# DATA SEGMENT start

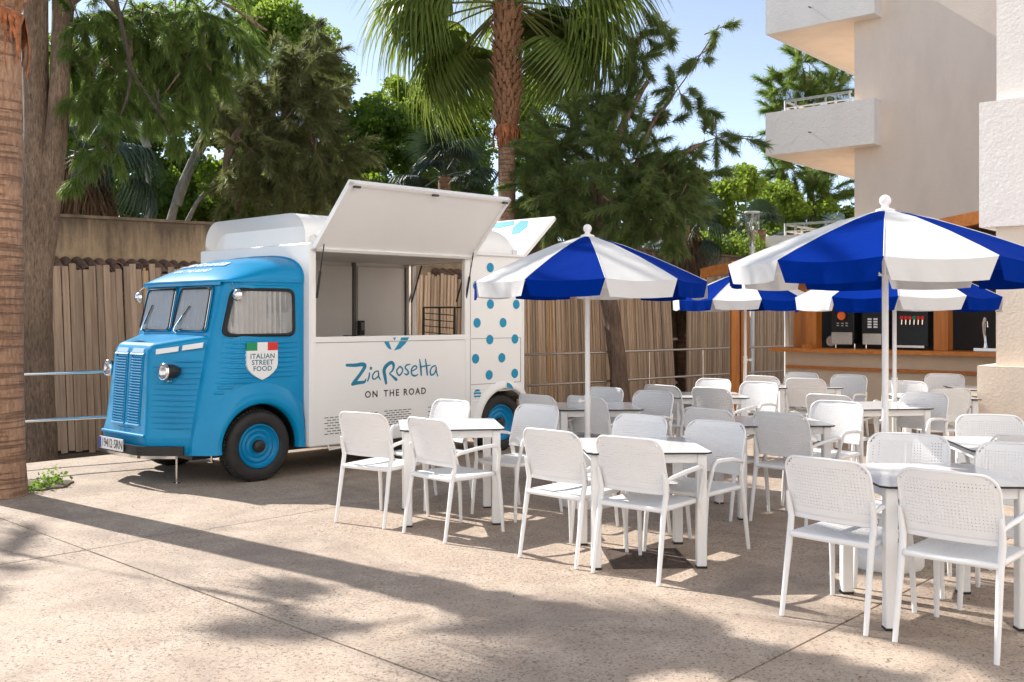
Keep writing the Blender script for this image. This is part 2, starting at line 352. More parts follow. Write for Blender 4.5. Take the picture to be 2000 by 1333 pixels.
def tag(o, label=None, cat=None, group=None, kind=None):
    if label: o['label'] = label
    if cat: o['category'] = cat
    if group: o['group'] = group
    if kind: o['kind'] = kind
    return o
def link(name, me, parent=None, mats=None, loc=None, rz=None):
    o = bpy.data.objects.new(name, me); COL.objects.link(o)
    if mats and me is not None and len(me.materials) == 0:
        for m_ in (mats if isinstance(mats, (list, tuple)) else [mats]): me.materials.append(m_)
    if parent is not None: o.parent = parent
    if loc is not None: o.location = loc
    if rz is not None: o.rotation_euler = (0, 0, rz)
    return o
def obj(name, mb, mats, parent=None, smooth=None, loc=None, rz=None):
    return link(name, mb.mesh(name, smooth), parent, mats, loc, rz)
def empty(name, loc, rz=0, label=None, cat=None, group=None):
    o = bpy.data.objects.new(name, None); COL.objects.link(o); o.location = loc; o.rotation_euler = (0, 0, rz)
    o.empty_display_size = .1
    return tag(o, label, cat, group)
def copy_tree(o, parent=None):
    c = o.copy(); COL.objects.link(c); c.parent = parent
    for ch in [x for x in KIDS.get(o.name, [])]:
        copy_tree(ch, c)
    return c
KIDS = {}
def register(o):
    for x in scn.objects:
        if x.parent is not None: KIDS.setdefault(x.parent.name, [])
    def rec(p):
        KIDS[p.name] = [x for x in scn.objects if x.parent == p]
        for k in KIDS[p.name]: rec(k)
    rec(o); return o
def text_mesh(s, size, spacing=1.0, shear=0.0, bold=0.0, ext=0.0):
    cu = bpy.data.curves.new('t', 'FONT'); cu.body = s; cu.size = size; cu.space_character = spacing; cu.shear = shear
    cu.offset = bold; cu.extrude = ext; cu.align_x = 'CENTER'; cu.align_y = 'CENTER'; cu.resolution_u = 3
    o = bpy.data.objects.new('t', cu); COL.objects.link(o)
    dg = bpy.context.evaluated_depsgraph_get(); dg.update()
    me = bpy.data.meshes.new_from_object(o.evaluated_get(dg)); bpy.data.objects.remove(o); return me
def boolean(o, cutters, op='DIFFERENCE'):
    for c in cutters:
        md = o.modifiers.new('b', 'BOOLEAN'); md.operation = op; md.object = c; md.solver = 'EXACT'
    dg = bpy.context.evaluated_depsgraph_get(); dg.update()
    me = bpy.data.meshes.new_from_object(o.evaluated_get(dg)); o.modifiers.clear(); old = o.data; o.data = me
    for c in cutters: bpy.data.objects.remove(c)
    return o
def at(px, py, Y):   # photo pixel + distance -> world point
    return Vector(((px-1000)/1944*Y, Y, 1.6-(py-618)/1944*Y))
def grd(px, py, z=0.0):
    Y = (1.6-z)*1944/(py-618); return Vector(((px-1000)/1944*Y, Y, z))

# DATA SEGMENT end

Give every line back word for word and leave the pictures out.

Keep writing the Blender script for this image. This is part 2, starting at line 352. More parts follow. Write for Blender 4.5. Take the picture to be 2000 by 1333 pixels.
def tag(o, label=None, cat=None, group=None, kind=None):
    if label: o['label'] = label
    if cat: o['category'] = cat
    if group: o['group'] = group
    if kind: o['kind'] = kind
    return o
def link(name, me, parent=None, mats=None, loc=None, rz=None):
    o = bpy.data.objects.new(name, me); COL.objects.link(o)
    if mats and me is not None and len(me.materials) == 0:
        for m_ in (mats if isinstance(mats, (list, tuple)) else [mats]): me.materials.append(m_)
    if parent is not None: o.parent = parent
    if loc is not None: o.location = loc
    if rz is not None: o.rotation_euler = (0, 0, rz)
    return o
def obj(name, mb, mats, parent=None, smooth=None, loc=None, rz=None):
    return link(name, mb.mesh(name, smooth), parent, mats, loc, rz)
def empty(name, loc, rz=0, label=None, cat=None, group=None):
    o = bpy.data.objects.new(name, None); COL.objects.link(o); o.location = loc; o.rotation_euler = (0, 0, rz)
    o.empty_display_size = .1
    return tag(o, label, cat, group)
def copy_tree(o, parent=None):
    c = o.copy(); COL.objects.link(c); c.parent = parent
    for ch in [x for x in KIDS.get(o.name, [])]:
        copy_tree(ch, c)
    return c
KIDS = {}
def register(o):
    for x in scn.objects:
        if x.parent is not None: KIDS.setdefault(x.parent.name, [])
    def rec(p):
        KIDS[p.name] = [x for x in scn.objects if x.parent == p]
        for k in KIDS[p.name]: rec(k)
    rec(o); return o
def text_mesh(s, size, spacing=1.0, shear=0.0, bold=0.0, ext=0.0):
    cu = bpy.data.curves.new('t', 'FONT'); cu.body = s; cu.size = size; cu.space_character = spacing; cu.shear = shear
    cu.offset = bold; cu.extrude = ext; cu.align_x = 'CENTER'; cu.align_y = 'CENTER'; cu.resolution_u = 3
    o = bpy.data.objects.new('t', cu); COL.objects.link(o)
    dg = bpy.context.evaluated_depsgraph_get(); dg.update()
    me = bpy.data.meshes.new_from_object(o.evaluated_get(dg)); bpy.data.objects.remove(o); return me
def boolean(o, cutters, op='DIFFERENCE'):
    for c in cutters:
        md = o.modifiers.new('b', 'BOOLEAN'); md.operation = op; md.object = c; md.solver = 'EXACT'
    dg = bpy.context.evaluated_depsgraph_get(); dg.update()
    me = bpy.data.meshes.new_from_object(o.evaluated_get(dg)); o.modifiers.clear(); old = o.data; o.data = me
    for c in cutters: bpy.data.objects.remove(c)
    return o
def at(px, py, Y):   # photo pixel + distance -> world point
    return Vector(((px-1000)/1944*Y, Y, 1.6-(py-618)/1944*Y))
def grd(px, py, z=0.0):
    Y = (1.6-z)*1944/(py-618); return Vector(((px-1000)/1944*Y, Y, z))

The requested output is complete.